Fin qui, comunque, il neoprotezionismo franco-europeo potrebbe anche sembrare una legittima difesa contro l’invasiva aggressione audio visuale del gigantesco mercato americano.
A guardar meglio, però, nel ragionamento si aprono falle vistose.
Anzitutto, non si capisce perché nella Ue gli aiuti di Stato fuori dalla logica di mercato dovrebbero riguardare soltanto cinema e tv e non, ad esempio, anche il teatro, la musica o l’editoria.

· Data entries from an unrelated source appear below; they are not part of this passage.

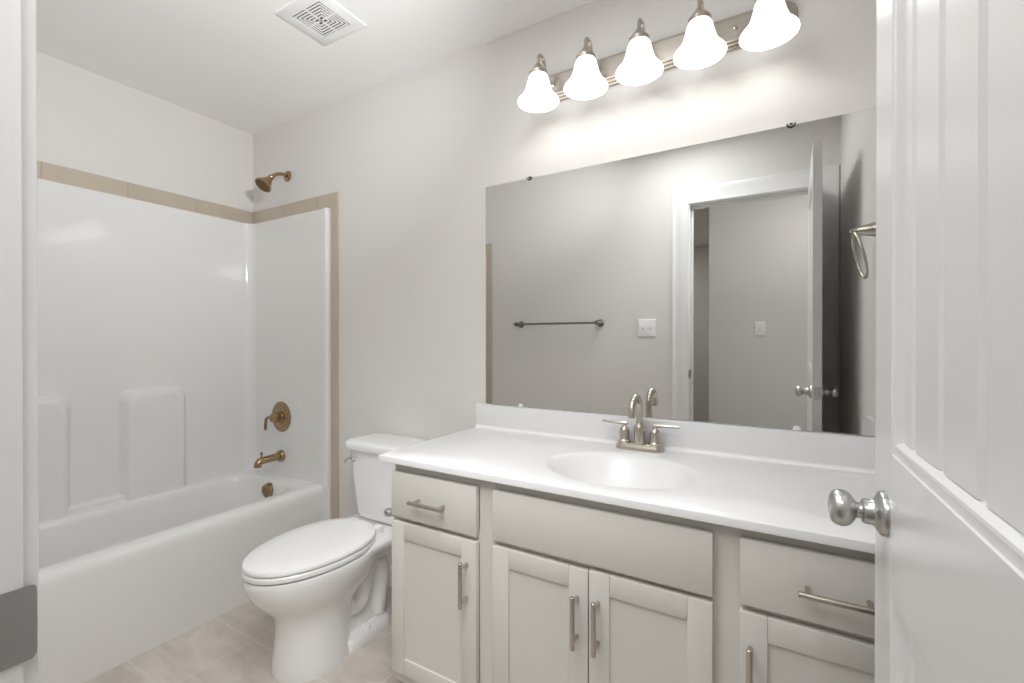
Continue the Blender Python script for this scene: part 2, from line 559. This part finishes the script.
# ------------------------------------------------------------------ shower fittings
sh = empty('shower_fixture', (-2.425, 0, 2.125), 'bronze shower head on a short curved arm above the tile border', 'shower head')
MB().lathe([(.030, 0), (.030, .004), (.026, .009), (.014, .013), (.011, .013)], (-2.425, -.0005, 2.125), 'y', 28, flip=-1).build('wall_flange', M['bronze'], sh)
arm = [(-2.425, -.004, 2.125), (-2.425, -.035, 2.127), (-2.425, -.06, 2.121), (-2.425, -.082, 2.107), (-2.425, -.10, 2.090)]
MB().tube(arm, .0095, 16).build('shower_arm', M['bronze'], sh)
ax = Vector((0, -.62, -.78)).normalized()
mb = MB()
mb.lathe([(.010, -.006), (.014, -.002), (.016, .006), (.013, .013), (.016, .018), (.018, .026), (.026, .042), (.039, .066), (.044, .074), (.045, .080), (.042, .083)], (-2.425, -.098, 2.093), ax, 32)
hd = mb.build('spray_head', M['bronze'], sh)
mb = MB()
o = Vector((-2.425, -.098, 2.093))
mb.lathe([(.040, .0832), (.036, .080), (.012, .079), (.008, .082), (.0, .083)], o, ax, 28)
mb.build('spray_face', M['darkbronze'], hd)

vv = empty('shower_valve', (-2.45, -t, .755), 'round bronze shower valve plate with lever handle', 'shower valve')
MB().lathe([(.086, 0), (.086, .004), (.082, .007), (.066, .010), (.062, .008), (.058, .011), (.03, .013), (0, .013)], (-2.45, -t, .755), 'y', 48, flip=-1).build('escutcheon', M['bronze'], vv)
MB().lathe([(.034, .010), (.034, .018), (.026, .022), (.026, .030), (.029, .031), (.029, .037), (.022, .040), (.021, .050), (.023, .052), (.023, .059), (.018, .062), (0, .063)], (-2.45, -t, .755), 'y', 32, flip=-1).build('hub', M['bronze'], vv)
mb = MB()
yl = -t - .056
mb.tube([(-2.45, yl, .757), (-2.47, yl, .757), (-2.488, yl - .004, .755), (-2.495, yl - .008, .747), (-2.497, yl - .010, .725), (-2.498, yl - .011, .685)], [.009, .009, .0085, .008, .0075, .0085], 14)
mb.build('lever_handle', M['bronze'], vv)

ts = empty('tub_spout', (-2.45, -t, .530), 'bronze tub spout with diverter knob over the tub rim', 'tub spout')
MB().lathe([(.033, 0), (.033, .012), (.030, .018), (.027, .020)], (-2.45, -t, .532), 'y', 32, flip=-1).build('wall_flange', M['bronze'], ts)
mb = MB()
mb.tube([(-2.45, -t - .01, .532), (-2.45, -t - .06, .531), (-2.45, -t - .112, .529), (-2.45, -t - .126, .527), (-2.45, -t - .135, .520), (-2.45, -t - .138, .508), (-2.45, -t - .1385, .498)], [.021, .0205, .020, .020, .0195, .019, .019], 20)
mb.build('spout_body', M['bronze'], ts)
MB().lathe([(.005, 0), (.005, .016), (.0075, .018), (.0075, .027), (.005, .029)], (-2.45, -t - .118, .547), 'z', 16).build('diverter_knob', M['bronze'], ts)

# ------------------------------------------------------------------ toilet
CX = -1.515
tl = empty('toilet', (CX, -.4, 0), 'white two-piece toilet with closed lid between tub and vanity', 'toilet')
def egg(yc, yf, yb, w, z, n=48, p=2.0, pb=2.6):
    """front (low y) elliptical, back squarer"""
    out = []
    for k in range(n):
        a = 2 * PI * k / n
        c, s = math.cos(a), math.sin(a)
        e = p if s < 0 else pb
        x = w * math.copysign(abs(c) ** (2 / e), c)
        y = (yc - yf if s < 0 else yb - yc) * math.copysign(abs(s) ** (2 / e), s)
        out.append((CX + x, yc + y, z))
    return out
# pedestal and bowl
mb = MB()
rings = []
for z, yf, yb, yc, w in ((0, -.650, -.37, -.51, .120), (.012, -.652, -.37, -.51, .121), (.05, -.648, -.37, -.51, .117), (.12, -.642, -.365, -.50, .111), (.18, -.641, -.35, -.49, .109),
                         (.215, -.650, -.33, -.485, .115), (.245, -.675, -.29, -.475, .132), (.275, -.703, -.275, -.47, .151), (.305, -.726, -.262, -.465, .166), (.335, -.741, -.255, -.46, .177),
                         (.36, -.748, -.25, -.46, .182), (.378, -.750, -.25, -.46, .184), (.386, -.747, -.252, -.46, .181)):
    rings.append(egg(yc, yf, yb, w, z, pb=2.2))
mb.loft(rings)
mb.build('bowl', M['china'], tl, angle=60)
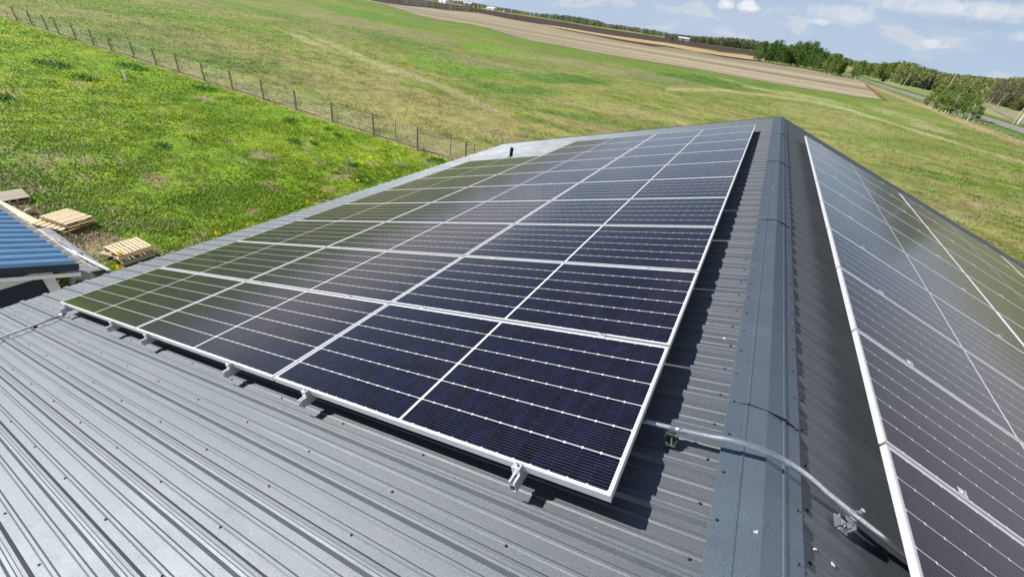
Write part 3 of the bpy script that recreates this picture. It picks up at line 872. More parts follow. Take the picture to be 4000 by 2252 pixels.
# ------------------------------------------------------------------ trees
def leaves(centres, size, n_each, spread, cols, seed, flat=0.0):
    rg = np.random.default_rng(seed)
    C = np.repeat(np.asarray(centres), n_each, 0); n = len(C)
    P = C + rg.normal(0, 1, (n, 3)) * np.asarray(spread)
    a = rg.normal(0, 1, (n, 3)); a /= np.linalg.norm(a, axis=1, keepdims=True)
    b = np.cross(a, rg.normal(0, 1, (n, 3))); b /= np.linalg.norm(b, axis=1, keepdims=True)
    s = size * rg.uniform(.5, 1.2, (n, 1))
    a = a * s; b = b * s * rg.uniform(.45, .8, (n, 1))
    V = np.stack([P - a * .5, P + b * .5, P + a * .5, P - b * .5], 1).reshape(-1, 3)
    cl_ = np.asarray(cols); k = rg.integers(0, len(cl_), len(centres))
    cc = np.repeat(cl_[k], n_each, 0) * rg.uniform(.7, 1.35, (n, 1))
    return V, np.repeat(cc[:, None, :], 4, 1).reshape(-1, 3)
bark_w = plain('white_birch_bark', (.58, .55, .49), .8, 0, .35, 3)
bark_g = plain('grey_aspen_bark', (.30, .28, .24), .85, 0, .3, 2)
bark_d = plain('dark_bark', (.10, .085, .07), .9)
def broadleaf(seed, h, crown_w, crown_lo, leaf_cols, bark, n_clump, n_leaf, leaf, trunks=1, lean=.04):
    rg = random.Random(seed); mb = MB(); tips = []
    for t in range(trunks):
        bx, by = (rg.uniform(-.5, .5), rg.uniform(-.5, .5)) if trunks > 1 else (0, 0)
        lx, ly = rg.gauss(0, lean) + bx * .12, rg.gauss(0, lean) + by * .12
        hh = h * rg.uniform(.78, 1) if t else h
        pts = [(bx + lx * hh * s_ ** 1.3 + rg.gauss(0, .012 * h), by + ly * hh * s_ ** 1.3 + rg.gauss(0, .012 * h), hh * s_) for s_ in (0, .12, .28, .45, .62, .8, .95)]
        r0 = .0125 * h / (1 + .25 * (trunks - 1)) + .02
        mb.tube(pts, [r0 * (1 - .85 * i / 6) for i in range(7)], 6)
        for k in range(11):
            s_ = rg.uniform(max(.15, crown_lo - .08), .93); i = min(5, int(s_ * 6.5)); p0 = Vector(pts[i])
            L = crown_w * .5 * rg.uniform(.55, 1.0) * math.sin(math.pi * min(.98, max(.12, (s_ - crown_lo + .18) / (1.12 - crown_lo))))
            az = rg.uniform(0, 6.283); up = rg.uniform(.35, .9)
            p1 = p0 + Vector((math.cos(az) * L, math.sin(az) * L, L * up)); pm = (p0 + p1) / 2 + Vector((0, 0, L * .08))
            mb.tube([p0, pm, p1], [r0 * .34, r0 * .2, r0 * .06], 4, False)
            tips += [p1, pm * .4 + p1 * .6, (pm + p1) / 2]
    cs = []
    for k in range(n_clump):
        if k < len(tips): c = tips[k]
        else:
            q = rg.random(); z = h * (crown_lo + (1.0 - crown_lo) * q)
            w = crown_w * .5 * math.sin(math.pi * (.12 + .84 * q) ** .85) * math.sqrt(rg.random()); az = rg.uniform(0, 6.283)
            c = Vector((math.cos(az) * w, math.sin(az) * w, z))
        cs.append((c.x, c.y, c.z))
    V, cc = leaves(cs, leaf, n_leaf, (crown_w * .075, crown_w * .075, h * .035), leaf_cols, seed)
    return mb, V, cc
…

Ma soprattutto la questione mette a nudo il ritardo politico e culturale della Ue in campo culturale. Perché mai si dovrebbe ricorrere al protezionismo, anziché incentivare la cultura dei vari Stati europei con una politica capace di tener conto dei valori di mercato? Perché mai i contribuenti italiani, francesi o danesi dovrebbero partecipare alle spese per un brutto film, rifiutandone uno bello ma americano? L’importante sarebbe invece sostenere i migliori prodotti culturali nazionali (includendo tutti i principali settori, dal libro alla danza) introducendo il principio dei “matching grants”, ovvero la regola secondo la quale possa usufruire di un contributo pubblico soltanto chi ne abbia già ottenuto uno superiore (tre, quattro o cinque volte tanto) attraverso sponsorizzazioni private.
Il guaio è che questa regola, capace di conciliare libero mercato e sostegno pubblico, è nata in America, e dunque, agli occhi della statalista Ue, puzza di zolfo liberista.
Questa, insomma, è il vero zoccolo duro della Unione Europea, fuori dalla retorica e dalle idealizzazioni di comodo: un cartello protezionistico all’insegna di vecchie, decrepite, inconfessabili regole corporative.